9/12/2014

Random Idea Generator

So when I'm not pretty much glued to the computer screen following all the information (and disinformation) about the upcoming Scottish Referendum, I'm getting busy on doing all the things I usually do about this time of year when a book is finally out and another, as yet unpublished, is going through the submission process with my publishers: working out my taxes, cycling around Taipei (and there'll be a lengthy post coming up about that soon), and, most especially, coming up with ideas for new books.

It's true that the ideas for several of my books have come to me in what I guess you'd call moments of inspiration. One hit me the other day, and after two days I had maybe five, six thousand words of notes on the idea, all of them flowing fairly freely. Another one I've had for a couple of years, sitting on my hard drive, but I'm currently expanding that from a very bare-bones sketch to something rather more full-bodied.

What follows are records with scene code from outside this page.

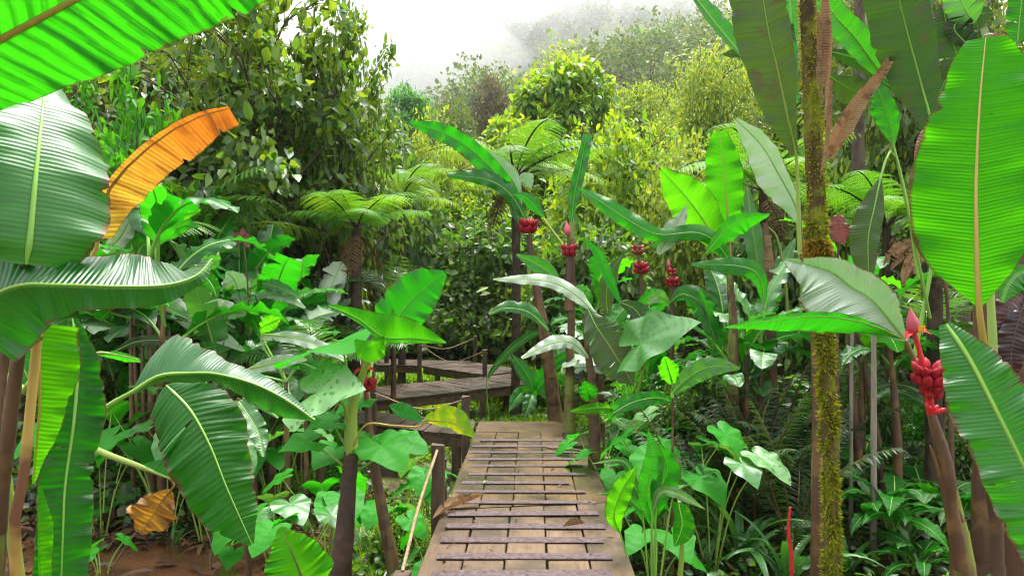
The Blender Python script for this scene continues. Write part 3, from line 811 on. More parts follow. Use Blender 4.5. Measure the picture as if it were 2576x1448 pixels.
def stream():
    mb = MB(); xs = np.linspace(-4.6, -1.4, 40); ys = np.linspace(3.2, 6.3, 50)
    V = [(x, y, -.045 + .004 * noise.noise(Vector((x * 3, y * 3, 0)))) for y in ys for x in xs]
    fs = [(j * 40 + i, j * 40 + i + 1, (j + 1) * 40 + i + 1, (j + 1) * 40 + i) for j in range(49) for i in range(39)]
    mb.add(V, fs)
    g = NT('muddy_water'); co = g.n('ShaderNodeTexCoord').outputs['Object']
    n1 = g.noise(co, 2.0, 6, .65)
    pr = g.n('ShaderNodeBsdfPrincipled'); g.l(g.mix(g.ramp(n1, [(.4, 0.0), (.62, 1.0)]), (.105, .046, .022, 1), (.05, .023, .012, 1)), pr.inputs['Base Color'])
    pr.inputs['Roughness'].default_value = .14
    bp = g.n('ShaderNodeBump', i_Strength=.35); bp.inputs['Distance'].default_value = .02; g.l(g.noise(co, 7, 3, .5), bp.inputs['Height']); g.l(bp.outputs[0], pr.inputs['Normal'])
    g.l(pr.outputs[0], g.out.inputs[0])
    tag(mb.build('water', g.m), kind='structure')
stream()

# ---------------------------------------------------------------- the boardwalk
def wood_mat(name, c1, c2, stain, amt, rough):
    g = NT(name); uv = g.n('ShaderNodeUVMap', uv_map='UVMap').outputs[0]; co = g.n('ShaderNodeTexCoord').outputs['Object']
    mp = g.n('ShaderNodeMapping'); g.l(uv, mp.inputs[0]); mp.inputs['Scale'].default_value = (1.2, 14, 1)
    gr = g.noise(mp.outputs[0], 3.2, 7, .68)
    n2 = g.noise(co, 1.7, 6, .66); n3 = g.noise(co, 14, 5, .75)
    isl = g.n('ShaderNodeNewGeometry').outputs['Random Per Island']
    col = g.mix(g.ramp(gr, [(.3, 0.0), (.72, 1.0)]), c3(c1), c3(c2))
    col = g.mix(g.math('MULTIPLY', isl, .55), col, c3([q * .55 for q in c1[:3]]))
    col = g.mix(g.ramp(n2, [(amt, 0.0), (amt + .13, .9)]), col, c3(stain))
    col = g.mix(g.ramp(n3, [(.57, 0.0), (.66, .75)]), col, (.035, .026, .018, 1))
    pr = g.n('ShaderNodeBsdfPrincipled'); g.l(col, pr.inputs['Base Color']); pr.inputs['Specular IOR Level'].default_value = .35
    g.l(g.ramp(n2, [(.4, rough), (.65, rough * .55)]), pr.inputs['Roughness'])
    bp = g.n('ShaderNodeBump', i_Strength=.5); bp.inputs['Distance'].default_value = .006; g.l(g.math('ADD', gr, g.math('MULTIPLY', n3, .5)), bp.inputs['Height']); g.l(bp.outputs[0], pr.inputs['Normal'])
    g.l(pr.outputs[0], g.out.inputs[0]); return g.m
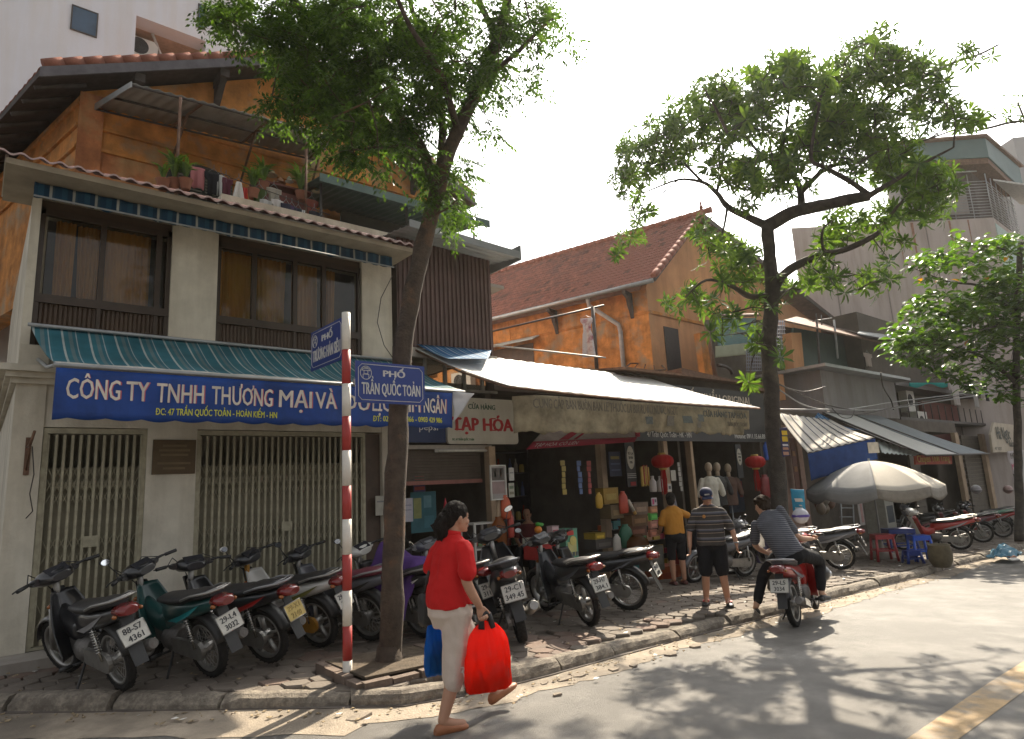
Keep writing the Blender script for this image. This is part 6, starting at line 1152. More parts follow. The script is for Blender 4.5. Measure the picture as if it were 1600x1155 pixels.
# ======================= PEOPLE =======================
skin_tan=M('skin',(.42,.22,.135),.5,0,.08,9,.05,60); hairm=M('hair_black',(.014,.011,.009),.75,0,.3,40,.6,120,spec=.12); hair_b=M('hair_brown',(.040,.027,.018),.75,0,.3,40,.6,120,spec=.12)
def remesh(mb,name,mat,vox,it=6,fac=.5,wr=0.,ws=9.,seed=0):
    me=mb.mesh(name,mat); o=bpy.data.objects.new(name,me); COL.objects.link(o)
    m=o.modifiers.new('r','REMESH'); m.mode='VOXEL'; m.voxel_size=vox; m.use_smooth_shade=True
    if it: s=o.modifiers.new('s','SMOOTH'); s.iterations=it; s.factor=fac
    dg=bpy.context.evaluated_depsgraph_get(); r=bpy.data.meshes.new_from_object(o.evaluated_get(dg)); r.name=name
    if not r.materials: r.materials.append(mat)
    if wr:
        sd=Vector((seed*3.1,seed*1.7,seed))
        ns=[v.normal.copy() for v in r.vertices]
        for v,n in zip(r.vertices,ns):
            p=v.co; q=noise.noise(Vector((p.x*ws,p.y*ws,p.z*ws*.55))+sd)+.5*noise.noise(Vector((p.x*ws*2.3,p.y*ws*2.3,p.z*ws*1.5+p.x*ws))+sd); v.co=p+n*wr*q
    bpy.data.objects.remove(o); bpy.data.meshes.remove(me); return r
def torso(mb,secs,lat=Vector((0,1,0)),n=20,p=2.3):
    """secs: (centre, half depth, half width); rings perpendicular to the spine"""
    rings=[]; cs=[Vector(s[0]) for s in secs]
    for i,s in enumerate(secs):
        t=(cs[min(i+1,len(cs)-1)]-cs[max(i-1,0)]).normalized(); l=(lat-t*lat.dot(t)).normalized(); d=l.cross(t); ring=[]
        for k in range(n):
            a=2*pi*k/n; ca,sa=cos(a),sin(a); ring.append(cs[i]+d*(s[1]*abs(ca)**(2/p)*(1 if ca>0 else -1))+l*(s[2]*abs(sa)**(2/p)*(1 if sa>0 else -1)))
        rings.append(ring)
    mb.loft(rings); return mb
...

I'm a big fan of what I guess you'd call free association - or at least, that's what I think it is. If I've got any kind of an idea I think is worth pursuing, I open up a new document and start typing pretty much everything that comes into my head. It's all out of order, and disconnected, with a very great number of random thoughts and ideas that go nowhere. But the advantage of the process of essentially typing as I think is that the process of putting the words down itself generates ideas. Once you have enough ideas down, the whole thing starts to achieve what I guess you might call a chain reaction. To be more precise, the mind starts to draw connections between those different random ideas, and a picture gradually emerges - of a situation, a dilemma, a society real or imagined, of characters and names.

So I don't know if that's useful or relevant or interesting to you, but it's one way to generate ideas, and it's the one that's worked just fine for me through ten books, including the one I just finished and that will appear next year.